Three Kings (1999)
7/10
War is Heck.
12 June 2007
Warning: Spoilers
George Clooney leads a group of ordinary GIs into Iraq in pursuit of Saddam Hussein's gold bullion in the aftermath of the Gulf War. (Kids, that was 1991. We won.) At first the film looks like "Kelly's Heroes." But that's only because the targeted gold allows for an exploration of some of the internal political dynamics of Iraq, and for some outstanding if commercially handled action scenes as well. The gold is a MacGuffin, just a plot point to keep our guys on the move, in and out of danger.

The Iraqi soldiers are mostly presented as stereotypical villains. While the Americans look on, the Iraqi army captures a handful of anti-Saddam rebels. Then they shoot a woman at point blank range through the head while her young husband and little girl look on. The scene isn't handled discreetly. The woman falls to the sand and a pool of blood forms under her while the daughter tears herself loose and runs to the corpse, shrieking, "Mamma, mama!" In a way it's the opposite of how Spielberg handled atrocity in "Schindler's List," where such scenes are presented matter of factly, under the assumption that the mature audience knows how horrible these acts are without being kicked in the pants by a screaming child. But then there's an adolescent quality in much of the direction. Sometimes the action is thrilling and slightly comic, an upended truck sliding to a stop only inches from the land mine the driver is goggling at. There's the expectable slow motion as some of the artifacts explode. And the ambient sound shuts off while we follow the trajectories of a couple of particularly important bullets whizzing through the air in slow motion.

I'm not sure whether such obvious tricks belong in this kind of movie or not. The script itself, willy nilly, provides plenty of comic moments without the director's having force fed additional laughs to the viewer. If anything, comedic intent at the wrong time drains incidents of some of their dramatic value.

The movie paints the Americans as greedy and unethical, maybe, but fundamentally good, pausing in their quest for pelf long enough to rescue damsels in distress, and some guys as well. And it criticizes American policy in the war's wake. George H. W. Bush encouraged Iraqi rebels and then he didn't help them. In light of current events, one is compelled to wonder whether it was such a bad idea to stay out of it.

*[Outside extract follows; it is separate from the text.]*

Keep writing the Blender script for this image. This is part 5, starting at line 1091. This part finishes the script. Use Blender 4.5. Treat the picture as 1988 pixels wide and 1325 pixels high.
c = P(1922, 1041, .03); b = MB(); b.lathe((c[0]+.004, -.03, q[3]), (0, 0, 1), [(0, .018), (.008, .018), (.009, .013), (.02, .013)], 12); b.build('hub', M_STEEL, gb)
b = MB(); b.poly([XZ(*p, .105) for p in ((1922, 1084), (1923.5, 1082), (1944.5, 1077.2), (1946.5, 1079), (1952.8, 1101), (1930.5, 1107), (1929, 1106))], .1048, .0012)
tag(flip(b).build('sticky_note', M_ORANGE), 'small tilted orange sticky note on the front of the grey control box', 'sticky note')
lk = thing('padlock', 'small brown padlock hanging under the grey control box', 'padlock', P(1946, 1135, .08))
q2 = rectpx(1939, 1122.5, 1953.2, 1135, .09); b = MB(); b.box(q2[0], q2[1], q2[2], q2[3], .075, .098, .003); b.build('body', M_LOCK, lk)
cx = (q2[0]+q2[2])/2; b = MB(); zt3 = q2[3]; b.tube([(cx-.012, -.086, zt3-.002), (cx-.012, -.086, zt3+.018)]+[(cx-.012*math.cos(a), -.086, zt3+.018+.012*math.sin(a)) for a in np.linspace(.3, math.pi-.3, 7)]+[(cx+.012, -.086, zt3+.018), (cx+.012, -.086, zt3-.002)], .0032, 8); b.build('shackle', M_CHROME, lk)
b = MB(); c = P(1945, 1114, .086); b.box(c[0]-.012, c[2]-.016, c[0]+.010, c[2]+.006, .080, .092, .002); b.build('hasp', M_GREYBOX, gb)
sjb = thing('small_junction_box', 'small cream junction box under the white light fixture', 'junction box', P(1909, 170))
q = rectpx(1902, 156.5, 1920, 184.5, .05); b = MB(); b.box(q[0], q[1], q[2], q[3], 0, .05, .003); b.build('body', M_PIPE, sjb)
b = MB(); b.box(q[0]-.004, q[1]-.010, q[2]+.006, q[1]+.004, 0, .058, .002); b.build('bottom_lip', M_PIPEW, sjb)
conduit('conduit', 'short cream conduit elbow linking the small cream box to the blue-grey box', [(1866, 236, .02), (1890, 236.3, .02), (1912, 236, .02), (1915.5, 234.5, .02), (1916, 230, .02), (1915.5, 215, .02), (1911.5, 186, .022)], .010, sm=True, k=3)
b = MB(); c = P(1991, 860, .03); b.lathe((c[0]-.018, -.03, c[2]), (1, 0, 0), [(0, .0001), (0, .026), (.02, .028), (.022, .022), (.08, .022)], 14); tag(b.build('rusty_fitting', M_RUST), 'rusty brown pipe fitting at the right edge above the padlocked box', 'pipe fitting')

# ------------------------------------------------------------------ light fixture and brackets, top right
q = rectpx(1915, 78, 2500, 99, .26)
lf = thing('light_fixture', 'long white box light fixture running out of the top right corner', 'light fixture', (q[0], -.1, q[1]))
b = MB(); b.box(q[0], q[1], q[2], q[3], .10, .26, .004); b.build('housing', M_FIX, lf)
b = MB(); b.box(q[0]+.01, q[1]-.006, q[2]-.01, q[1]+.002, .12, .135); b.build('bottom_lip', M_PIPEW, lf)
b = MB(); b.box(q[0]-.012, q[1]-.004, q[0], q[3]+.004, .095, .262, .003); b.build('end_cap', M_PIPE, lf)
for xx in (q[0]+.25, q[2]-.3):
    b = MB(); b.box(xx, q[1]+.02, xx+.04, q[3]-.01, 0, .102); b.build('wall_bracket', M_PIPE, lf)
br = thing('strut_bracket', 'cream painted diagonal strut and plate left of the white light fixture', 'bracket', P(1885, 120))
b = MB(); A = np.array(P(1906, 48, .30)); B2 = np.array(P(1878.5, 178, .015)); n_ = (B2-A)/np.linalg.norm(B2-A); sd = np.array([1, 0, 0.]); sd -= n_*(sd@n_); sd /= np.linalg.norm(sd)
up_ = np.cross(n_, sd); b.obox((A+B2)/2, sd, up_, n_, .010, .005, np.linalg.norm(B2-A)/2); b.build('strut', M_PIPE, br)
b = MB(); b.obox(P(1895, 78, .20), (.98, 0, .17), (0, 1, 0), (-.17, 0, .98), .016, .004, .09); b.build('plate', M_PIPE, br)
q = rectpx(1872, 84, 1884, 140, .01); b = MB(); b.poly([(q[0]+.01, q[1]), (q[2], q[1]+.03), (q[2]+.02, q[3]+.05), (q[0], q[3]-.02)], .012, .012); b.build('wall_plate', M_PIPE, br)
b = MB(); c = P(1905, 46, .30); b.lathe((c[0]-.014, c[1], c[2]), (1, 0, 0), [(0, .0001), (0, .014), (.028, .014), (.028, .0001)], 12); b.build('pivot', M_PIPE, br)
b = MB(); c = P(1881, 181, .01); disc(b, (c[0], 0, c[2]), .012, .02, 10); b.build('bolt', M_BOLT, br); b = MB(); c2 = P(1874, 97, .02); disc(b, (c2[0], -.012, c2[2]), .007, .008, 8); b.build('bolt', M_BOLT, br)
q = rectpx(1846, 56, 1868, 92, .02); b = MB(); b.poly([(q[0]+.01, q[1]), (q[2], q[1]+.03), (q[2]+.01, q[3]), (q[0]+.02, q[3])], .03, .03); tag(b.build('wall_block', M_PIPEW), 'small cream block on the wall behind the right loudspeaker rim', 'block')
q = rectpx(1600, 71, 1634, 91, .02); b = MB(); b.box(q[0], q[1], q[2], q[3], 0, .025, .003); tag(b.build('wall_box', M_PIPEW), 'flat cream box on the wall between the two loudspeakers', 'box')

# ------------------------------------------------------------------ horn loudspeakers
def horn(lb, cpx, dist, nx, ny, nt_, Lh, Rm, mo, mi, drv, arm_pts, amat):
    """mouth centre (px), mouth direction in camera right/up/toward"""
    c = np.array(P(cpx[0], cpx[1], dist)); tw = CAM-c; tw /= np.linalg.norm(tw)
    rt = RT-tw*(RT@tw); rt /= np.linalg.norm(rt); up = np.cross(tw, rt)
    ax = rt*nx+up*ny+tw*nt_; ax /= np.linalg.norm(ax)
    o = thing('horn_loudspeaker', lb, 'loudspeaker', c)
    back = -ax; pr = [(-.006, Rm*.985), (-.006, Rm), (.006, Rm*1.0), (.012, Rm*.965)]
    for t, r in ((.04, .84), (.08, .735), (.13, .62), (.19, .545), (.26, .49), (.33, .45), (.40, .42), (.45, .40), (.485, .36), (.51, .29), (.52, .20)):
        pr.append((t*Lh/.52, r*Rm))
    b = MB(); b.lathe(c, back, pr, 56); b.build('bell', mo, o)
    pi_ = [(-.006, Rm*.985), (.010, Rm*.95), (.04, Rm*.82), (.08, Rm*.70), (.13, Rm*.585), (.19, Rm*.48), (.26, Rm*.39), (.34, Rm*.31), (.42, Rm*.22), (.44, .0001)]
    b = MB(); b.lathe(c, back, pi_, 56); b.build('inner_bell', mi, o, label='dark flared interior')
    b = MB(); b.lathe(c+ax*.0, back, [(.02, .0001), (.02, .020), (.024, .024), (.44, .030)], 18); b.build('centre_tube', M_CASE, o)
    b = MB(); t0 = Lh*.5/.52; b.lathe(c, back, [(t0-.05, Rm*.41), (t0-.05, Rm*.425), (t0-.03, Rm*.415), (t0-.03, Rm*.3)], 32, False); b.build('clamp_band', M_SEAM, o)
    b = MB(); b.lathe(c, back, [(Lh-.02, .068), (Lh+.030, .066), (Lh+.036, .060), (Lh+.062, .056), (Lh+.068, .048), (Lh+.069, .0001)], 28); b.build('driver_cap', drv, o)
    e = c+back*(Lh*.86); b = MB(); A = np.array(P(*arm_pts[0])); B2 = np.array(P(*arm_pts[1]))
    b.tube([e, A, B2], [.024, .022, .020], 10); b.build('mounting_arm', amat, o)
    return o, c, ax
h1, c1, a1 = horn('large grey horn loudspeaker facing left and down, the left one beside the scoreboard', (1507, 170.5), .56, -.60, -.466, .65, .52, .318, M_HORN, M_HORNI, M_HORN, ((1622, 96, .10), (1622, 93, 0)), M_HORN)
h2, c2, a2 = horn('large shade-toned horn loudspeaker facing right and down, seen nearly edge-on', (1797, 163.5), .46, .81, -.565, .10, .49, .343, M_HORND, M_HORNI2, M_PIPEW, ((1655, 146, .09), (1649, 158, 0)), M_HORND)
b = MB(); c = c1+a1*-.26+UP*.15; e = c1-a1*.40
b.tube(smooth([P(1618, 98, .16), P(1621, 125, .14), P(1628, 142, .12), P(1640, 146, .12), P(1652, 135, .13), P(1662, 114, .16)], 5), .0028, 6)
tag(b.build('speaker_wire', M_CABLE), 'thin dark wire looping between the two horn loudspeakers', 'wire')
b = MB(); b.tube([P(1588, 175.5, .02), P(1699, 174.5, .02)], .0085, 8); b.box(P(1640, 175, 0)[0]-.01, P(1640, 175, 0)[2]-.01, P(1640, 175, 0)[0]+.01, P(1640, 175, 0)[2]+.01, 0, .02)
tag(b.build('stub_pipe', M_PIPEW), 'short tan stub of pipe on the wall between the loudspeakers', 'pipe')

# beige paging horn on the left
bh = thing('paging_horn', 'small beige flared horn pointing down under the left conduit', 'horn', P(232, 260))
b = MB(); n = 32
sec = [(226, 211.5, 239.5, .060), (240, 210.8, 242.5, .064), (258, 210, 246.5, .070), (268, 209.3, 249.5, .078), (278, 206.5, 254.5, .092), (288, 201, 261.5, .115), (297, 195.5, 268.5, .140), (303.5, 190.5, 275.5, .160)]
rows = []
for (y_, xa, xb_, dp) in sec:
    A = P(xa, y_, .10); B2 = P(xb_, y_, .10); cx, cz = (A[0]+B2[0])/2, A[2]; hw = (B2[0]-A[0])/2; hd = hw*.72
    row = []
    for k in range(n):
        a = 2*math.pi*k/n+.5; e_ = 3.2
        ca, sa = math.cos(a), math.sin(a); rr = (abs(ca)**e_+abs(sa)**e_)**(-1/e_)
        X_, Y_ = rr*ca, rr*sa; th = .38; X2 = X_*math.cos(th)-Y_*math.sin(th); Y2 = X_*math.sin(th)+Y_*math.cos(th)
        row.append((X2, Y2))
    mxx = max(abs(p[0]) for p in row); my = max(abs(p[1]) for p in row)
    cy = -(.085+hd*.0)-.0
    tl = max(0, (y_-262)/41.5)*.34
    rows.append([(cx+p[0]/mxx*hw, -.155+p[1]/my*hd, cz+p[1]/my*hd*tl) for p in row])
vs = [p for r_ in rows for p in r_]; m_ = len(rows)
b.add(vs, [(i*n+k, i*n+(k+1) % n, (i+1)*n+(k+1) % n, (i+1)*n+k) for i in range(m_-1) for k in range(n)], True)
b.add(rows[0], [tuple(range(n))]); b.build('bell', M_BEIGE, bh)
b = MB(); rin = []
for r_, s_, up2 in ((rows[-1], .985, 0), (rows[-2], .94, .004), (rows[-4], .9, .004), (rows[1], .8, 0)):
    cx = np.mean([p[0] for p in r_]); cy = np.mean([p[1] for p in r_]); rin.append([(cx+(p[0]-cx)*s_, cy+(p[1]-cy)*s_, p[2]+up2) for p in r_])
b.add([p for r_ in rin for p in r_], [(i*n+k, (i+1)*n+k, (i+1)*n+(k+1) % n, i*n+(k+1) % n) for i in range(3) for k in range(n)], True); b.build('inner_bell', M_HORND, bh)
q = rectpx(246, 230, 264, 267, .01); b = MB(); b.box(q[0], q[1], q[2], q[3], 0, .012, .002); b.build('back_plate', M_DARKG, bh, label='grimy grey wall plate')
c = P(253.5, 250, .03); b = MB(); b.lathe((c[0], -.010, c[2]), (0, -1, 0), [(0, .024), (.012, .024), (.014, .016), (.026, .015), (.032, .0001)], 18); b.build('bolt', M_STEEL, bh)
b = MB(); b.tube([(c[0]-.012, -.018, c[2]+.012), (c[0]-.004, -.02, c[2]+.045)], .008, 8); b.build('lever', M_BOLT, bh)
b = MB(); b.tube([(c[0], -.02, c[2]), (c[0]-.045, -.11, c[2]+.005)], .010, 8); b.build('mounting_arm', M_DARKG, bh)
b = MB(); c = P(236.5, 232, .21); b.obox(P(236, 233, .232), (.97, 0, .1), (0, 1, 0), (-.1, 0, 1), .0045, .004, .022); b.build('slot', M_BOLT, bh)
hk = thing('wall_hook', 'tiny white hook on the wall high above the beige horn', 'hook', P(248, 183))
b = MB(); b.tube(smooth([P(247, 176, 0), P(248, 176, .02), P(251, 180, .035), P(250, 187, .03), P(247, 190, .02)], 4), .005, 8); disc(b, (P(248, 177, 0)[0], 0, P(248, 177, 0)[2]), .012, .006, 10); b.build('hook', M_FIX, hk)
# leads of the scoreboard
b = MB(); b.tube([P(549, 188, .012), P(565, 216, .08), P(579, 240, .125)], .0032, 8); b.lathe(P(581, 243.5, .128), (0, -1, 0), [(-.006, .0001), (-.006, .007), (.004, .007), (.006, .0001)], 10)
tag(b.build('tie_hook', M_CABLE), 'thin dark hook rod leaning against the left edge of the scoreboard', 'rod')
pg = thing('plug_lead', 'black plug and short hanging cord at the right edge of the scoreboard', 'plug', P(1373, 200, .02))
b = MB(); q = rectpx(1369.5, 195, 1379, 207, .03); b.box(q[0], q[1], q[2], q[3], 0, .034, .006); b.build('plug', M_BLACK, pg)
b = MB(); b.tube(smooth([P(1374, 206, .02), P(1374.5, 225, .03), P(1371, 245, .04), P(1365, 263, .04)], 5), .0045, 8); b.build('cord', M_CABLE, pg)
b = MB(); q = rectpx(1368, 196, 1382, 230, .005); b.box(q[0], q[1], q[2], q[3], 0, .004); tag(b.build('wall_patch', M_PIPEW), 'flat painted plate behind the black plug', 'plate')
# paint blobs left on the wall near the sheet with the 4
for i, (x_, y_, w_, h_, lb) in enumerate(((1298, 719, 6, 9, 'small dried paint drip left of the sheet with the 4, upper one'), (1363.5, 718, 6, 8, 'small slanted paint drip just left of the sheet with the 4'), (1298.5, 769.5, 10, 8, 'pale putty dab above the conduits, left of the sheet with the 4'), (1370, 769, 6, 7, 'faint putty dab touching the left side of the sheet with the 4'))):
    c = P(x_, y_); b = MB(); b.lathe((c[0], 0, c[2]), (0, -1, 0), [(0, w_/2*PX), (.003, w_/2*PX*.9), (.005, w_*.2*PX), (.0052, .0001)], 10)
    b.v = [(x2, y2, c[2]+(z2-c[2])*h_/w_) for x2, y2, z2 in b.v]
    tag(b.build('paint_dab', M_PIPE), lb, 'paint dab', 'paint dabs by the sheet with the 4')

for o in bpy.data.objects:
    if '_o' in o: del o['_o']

The movie criticizes American policy by seeming to argue only that we should have gone ahead, taken Bagdhad, booted Saddam out, and installed a democracy. In that order. At this point it's beginning to look less like "Kelly's Heroes" and a little like "Rambo." The story has one of our guys captured by Saddam's forces and tortured in an unspeakable way in an underground bunker. But then the plot deals us the joker we could never have expected was still in the deck. One of the Iraqi interrogators, in a polished performance combining malevolence with an impassive but genuine curiosity, quizzes the American prisoner concerning the morality of the war -- and the answers aren't easy to come up with. We can't respond with easily available schema about "you and your kind." The scene is presented without much subtlety. It's obviously posed. And yet it may be the most important and memorable in the film, lifting it out of the action/comedy genre that laid claim to American screens through much of the 1980s and 1990s. It may be obvious but it may be necessary too. Its very starkness may be required to penetrate the firewall we've constructed around our conception of the world as one of Biblical good and evil.

Clooney's a good actor, along the lines of Clark Gable. Masculine enough not to be off-putting to men, while (I guess) handsome enough to appeal to women. Interesting enough to have a beer and an argument with.

Recommended? Yes. It ought to satisfy anyone whose movie values encompass more than video games.